Near my study is a tiny half-bath (why call it that when there's no bath at all!?!?): toilet, sink. On the walls I have put some pictures of various sorts--and, now and then, I think I'll show you one and write about it a little bit. (As close as I usually get to bathroom humor.)
The first--just inside the door, left side--is a photo I think I've posted here before. Tough. Look at it again at the top of the page.
It's a picture I got from my dad--and copied--and enlarged--and framed. It's circa 1887 in Centerville, WV (see red flag on map).
It shows my great-grandfather Addison Clark Dyer (bearded--like all other handsome Dyers) with his family. My grandfather Charles Morgan Dyer (whom I never met--he died long before I was born) is at the far right in the picture, just to A. C. Dyer's left. I don't know the names of all my great aunts and uncles. On the back of the photograph is this: Minnie is his wife; then Charles Morgan, Mary, Laura, Harry ... and I'm not at all sure who is who.

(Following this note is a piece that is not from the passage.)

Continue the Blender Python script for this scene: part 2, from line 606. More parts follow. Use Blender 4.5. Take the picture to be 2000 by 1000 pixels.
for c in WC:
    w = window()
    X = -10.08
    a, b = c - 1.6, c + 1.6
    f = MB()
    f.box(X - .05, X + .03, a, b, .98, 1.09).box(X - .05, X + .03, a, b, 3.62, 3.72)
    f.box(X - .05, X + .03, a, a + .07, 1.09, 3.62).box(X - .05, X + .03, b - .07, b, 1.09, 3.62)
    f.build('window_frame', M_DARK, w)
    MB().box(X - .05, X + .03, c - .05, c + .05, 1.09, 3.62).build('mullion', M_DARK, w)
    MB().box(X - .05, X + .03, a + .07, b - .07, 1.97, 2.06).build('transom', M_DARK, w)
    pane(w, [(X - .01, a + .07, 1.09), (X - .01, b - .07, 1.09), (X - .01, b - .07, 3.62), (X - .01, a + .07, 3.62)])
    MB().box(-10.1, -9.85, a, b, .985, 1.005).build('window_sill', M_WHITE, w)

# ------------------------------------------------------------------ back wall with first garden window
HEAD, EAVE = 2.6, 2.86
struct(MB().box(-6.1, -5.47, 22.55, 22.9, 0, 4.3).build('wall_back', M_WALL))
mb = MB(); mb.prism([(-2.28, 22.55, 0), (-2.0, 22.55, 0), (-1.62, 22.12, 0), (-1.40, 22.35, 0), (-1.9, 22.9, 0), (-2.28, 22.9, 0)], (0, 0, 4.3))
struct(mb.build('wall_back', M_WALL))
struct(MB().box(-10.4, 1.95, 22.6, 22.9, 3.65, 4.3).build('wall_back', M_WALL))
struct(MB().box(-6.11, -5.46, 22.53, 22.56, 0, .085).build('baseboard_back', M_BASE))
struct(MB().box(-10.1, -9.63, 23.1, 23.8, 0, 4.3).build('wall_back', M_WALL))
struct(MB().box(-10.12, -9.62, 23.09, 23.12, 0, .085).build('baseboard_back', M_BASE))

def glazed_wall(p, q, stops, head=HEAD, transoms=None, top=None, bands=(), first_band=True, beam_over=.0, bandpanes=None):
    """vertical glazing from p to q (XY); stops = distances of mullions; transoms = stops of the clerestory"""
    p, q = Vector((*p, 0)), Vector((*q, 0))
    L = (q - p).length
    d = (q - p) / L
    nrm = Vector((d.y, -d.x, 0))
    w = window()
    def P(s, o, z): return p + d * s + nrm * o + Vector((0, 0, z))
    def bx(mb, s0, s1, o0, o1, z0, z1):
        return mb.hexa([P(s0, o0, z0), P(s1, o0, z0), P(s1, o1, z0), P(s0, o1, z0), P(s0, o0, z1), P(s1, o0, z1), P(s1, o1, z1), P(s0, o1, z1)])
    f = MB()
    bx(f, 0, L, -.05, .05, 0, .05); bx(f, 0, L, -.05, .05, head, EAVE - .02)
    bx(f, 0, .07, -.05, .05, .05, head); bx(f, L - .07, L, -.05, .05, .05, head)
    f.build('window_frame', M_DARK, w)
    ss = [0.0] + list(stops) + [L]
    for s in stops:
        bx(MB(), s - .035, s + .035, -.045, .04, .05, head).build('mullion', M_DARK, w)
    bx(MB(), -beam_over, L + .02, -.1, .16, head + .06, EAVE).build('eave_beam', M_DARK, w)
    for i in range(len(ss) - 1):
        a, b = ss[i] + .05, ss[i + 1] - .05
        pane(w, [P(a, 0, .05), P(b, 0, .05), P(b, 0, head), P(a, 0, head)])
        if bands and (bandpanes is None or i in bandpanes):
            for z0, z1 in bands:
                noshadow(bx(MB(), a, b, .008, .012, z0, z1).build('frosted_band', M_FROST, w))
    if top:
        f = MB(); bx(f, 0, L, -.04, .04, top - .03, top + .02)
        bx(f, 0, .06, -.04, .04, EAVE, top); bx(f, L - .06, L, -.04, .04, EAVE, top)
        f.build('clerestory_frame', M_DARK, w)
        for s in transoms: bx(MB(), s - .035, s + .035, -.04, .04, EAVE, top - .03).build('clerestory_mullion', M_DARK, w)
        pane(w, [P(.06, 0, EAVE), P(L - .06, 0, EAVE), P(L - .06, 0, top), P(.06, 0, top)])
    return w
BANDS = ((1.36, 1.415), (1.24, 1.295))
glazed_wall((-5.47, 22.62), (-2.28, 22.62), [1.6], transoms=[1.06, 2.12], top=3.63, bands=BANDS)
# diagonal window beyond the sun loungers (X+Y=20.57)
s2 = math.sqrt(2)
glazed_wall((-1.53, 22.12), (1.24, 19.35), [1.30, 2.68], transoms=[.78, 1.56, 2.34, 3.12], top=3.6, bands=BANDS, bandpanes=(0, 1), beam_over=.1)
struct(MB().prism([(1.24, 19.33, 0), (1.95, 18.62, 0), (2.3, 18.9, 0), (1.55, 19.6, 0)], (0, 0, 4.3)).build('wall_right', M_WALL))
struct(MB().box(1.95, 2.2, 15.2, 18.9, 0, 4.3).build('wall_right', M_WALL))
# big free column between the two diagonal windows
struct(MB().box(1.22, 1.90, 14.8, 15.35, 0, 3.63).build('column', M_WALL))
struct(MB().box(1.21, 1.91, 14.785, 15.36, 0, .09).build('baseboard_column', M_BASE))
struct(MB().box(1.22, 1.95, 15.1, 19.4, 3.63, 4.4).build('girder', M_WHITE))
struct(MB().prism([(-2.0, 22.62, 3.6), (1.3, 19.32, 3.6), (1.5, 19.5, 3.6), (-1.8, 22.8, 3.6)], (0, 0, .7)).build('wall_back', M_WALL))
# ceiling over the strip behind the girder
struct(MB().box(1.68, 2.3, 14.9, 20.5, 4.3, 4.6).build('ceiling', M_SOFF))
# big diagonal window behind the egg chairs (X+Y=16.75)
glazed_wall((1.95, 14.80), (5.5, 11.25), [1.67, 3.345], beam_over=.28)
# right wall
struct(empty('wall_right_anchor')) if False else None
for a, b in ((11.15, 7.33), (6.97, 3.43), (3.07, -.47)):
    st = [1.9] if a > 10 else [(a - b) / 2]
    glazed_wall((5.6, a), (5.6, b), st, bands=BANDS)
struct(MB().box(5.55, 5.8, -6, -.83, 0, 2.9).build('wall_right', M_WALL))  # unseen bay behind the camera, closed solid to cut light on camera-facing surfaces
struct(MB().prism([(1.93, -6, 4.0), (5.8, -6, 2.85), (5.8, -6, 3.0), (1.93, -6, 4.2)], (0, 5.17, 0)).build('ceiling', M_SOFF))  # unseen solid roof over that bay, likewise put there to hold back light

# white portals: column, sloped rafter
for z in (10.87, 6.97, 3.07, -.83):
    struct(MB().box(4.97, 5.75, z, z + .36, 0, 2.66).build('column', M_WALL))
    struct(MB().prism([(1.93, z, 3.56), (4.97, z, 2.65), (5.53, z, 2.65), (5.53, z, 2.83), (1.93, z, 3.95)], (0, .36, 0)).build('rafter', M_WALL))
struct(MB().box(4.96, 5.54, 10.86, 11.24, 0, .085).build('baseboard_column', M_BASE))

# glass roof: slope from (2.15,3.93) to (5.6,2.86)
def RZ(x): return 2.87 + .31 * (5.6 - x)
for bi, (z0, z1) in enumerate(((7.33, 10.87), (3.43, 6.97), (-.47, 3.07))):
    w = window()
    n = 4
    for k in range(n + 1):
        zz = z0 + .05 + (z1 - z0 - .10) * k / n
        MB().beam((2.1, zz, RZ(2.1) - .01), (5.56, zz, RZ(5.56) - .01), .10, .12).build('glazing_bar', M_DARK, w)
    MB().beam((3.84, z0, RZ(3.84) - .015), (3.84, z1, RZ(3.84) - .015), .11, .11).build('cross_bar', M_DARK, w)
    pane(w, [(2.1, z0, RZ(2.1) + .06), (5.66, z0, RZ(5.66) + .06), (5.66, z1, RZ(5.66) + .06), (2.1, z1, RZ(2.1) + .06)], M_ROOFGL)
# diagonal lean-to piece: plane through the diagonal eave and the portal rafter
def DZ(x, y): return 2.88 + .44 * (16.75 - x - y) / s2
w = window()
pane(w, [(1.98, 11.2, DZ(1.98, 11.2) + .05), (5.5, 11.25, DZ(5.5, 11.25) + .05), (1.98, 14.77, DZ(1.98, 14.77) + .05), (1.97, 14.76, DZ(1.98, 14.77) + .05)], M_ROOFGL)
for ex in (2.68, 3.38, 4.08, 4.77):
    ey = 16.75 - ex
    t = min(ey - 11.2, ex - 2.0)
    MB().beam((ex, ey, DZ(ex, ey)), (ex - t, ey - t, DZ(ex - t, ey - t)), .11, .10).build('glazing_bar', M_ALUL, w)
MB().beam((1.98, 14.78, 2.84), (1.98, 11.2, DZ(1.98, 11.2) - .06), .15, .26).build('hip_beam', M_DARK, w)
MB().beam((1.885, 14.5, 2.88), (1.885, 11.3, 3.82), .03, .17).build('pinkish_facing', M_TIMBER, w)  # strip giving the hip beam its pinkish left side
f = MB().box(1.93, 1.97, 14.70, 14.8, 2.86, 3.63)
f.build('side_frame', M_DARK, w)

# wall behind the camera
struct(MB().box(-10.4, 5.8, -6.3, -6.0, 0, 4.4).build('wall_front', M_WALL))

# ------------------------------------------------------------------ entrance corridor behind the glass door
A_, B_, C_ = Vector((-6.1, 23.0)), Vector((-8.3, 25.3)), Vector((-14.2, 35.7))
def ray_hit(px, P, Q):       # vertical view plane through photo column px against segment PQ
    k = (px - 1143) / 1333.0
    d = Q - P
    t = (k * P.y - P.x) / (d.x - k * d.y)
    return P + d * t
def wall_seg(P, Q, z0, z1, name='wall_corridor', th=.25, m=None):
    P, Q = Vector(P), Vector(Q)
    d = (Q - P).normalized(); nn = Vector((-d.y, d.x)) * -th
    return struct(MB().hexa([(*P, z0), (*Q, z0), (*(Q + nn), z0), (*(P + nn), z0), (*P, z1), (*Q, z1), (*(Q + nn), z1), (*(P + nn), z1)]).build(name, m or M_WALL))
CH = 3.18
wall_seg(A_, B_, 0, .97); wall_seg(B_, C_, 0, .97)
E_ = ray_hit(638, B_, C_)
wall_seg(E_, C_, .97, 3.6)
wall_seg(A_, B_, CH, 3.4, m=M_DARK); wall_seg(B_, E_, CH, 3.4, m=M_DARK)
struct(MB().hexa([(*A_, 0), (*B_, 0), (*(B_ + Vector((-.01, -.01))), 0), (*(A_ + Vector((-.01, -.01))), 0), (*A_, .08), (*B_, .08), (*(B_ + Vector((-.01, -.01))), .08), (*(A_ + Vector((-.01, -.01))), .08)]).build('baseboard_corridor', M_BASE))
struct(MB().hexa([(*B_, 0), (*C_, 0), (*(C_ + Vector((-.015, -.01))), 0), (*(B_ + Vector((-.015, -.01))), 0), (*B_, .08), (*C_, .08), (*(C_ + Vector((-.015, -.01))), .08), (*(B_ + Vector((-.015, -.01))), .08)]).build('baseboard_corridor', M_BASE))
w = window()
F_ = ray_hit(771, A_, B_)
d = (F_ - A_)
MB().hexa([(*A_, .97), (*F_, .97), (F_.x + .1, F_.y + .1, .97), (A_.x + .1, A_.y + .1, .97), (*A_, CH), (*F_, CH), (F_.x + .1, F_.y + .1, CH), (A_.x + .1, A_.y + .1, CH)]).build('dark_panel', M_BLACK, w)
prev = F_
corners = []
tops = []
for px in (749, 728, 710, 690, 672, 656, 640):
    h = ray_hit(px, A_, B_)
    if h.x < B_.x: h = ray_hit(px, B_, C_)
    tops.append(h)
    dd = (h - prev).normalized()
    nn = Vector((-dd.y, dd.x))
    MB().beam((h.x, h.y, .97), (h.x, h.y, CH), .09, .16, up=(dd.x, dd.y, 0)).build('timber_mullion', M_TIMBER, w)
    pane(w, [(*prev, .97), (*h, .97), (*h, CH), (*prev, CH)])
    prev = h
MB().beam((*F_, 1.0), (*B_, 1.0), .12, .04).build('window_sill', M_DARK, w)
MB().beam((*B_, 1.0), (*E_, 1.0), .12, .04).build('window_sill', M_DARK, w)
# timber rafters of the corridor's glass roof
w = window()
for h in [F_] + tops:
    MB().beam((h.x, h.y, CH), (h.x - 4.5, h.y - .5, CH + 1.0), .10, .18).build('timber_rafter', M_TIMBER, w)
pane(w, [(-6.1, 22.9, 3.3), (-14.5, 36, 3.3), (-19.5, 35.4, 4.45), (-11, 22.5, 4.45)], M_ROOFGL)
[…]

A. C. Dyer had been sheriff of Braxton County, WV. From what I can gather from an old history of the county, he was the sixth sheriff, following George H. Morrison, James W. Morrison, Henry Bender, Able M. Lough, and John Byrne. (Here's a link to an online copy of the history.) The Dyers had a long history in Va. and W. Va., a history I'll not get into now, but, oddly, my mother was born in Martinsburg, WV, in 1919 but has no memories of the place. Her family moved away when she was tiny. Years later, Joyce and I went there and took a bunch of pictures and gave them to Mom, who was ... unmoved, let's say.
I've always been interested in family history, but A. C. Dyer's story grabbed me especially in the early 1980s when, after a four-year absence that saw me on the faculties of Lake Forest College and Western Reserve Academy, I returned to teaching at Harmon School in Aurora. In my absence the school had adopted a new anthology, Exploring Literature (Ginn & Co.), which included Jack London's The Call of the Wild.
I had never read Wild (just in Classics Illustrated form when I was a kid), didn't know anything about Alaska, the Yukon, the Klondike (they were all cold--that I knew), and I didn't know Jack about London. But I got interested (to say the least) and began what would become a ten-year obsession with the novel, the settings, the author.
Early on, my dad told me that A. C. Dyer had gone on the Klondike Gold Rush--and had kept a diary, still in the family. (That diary now sits on my shelf; I will soon pass it on to our son.) Dad--as part of a sabbatical project--had transcribed that diary, and he sent me a copy. Which I devoured. A. C. had gone there later than London himself, who'd zoomed up there almost as soon as the news of a strike arrived in the summer 1897. But their tenures did overlap a bit; I prefer to think that they met and shared a few. And maybe A. C. gave him an idea for a story about a dog--a stolen dog ... Yes, I'm sure that's what happened.
Anyway, in the summer of 1986, our son (who had just turned 14) and I flew to Skagway, Alaska, rented a car, and drove to Dawson City, Yukon, following the route described by my great-grandfather. We actually found the site of his old gold claim (still active, now posted with dire (!) threats about trespassing); we photographed the site, grabbed a rock from the tailing piles, and skedaddled.
I'd show you the rock--but we gave it to our son not too long ago. But here we are, holding the rock, standing at the site. A selfie the old-fashioned way: tripod and timer.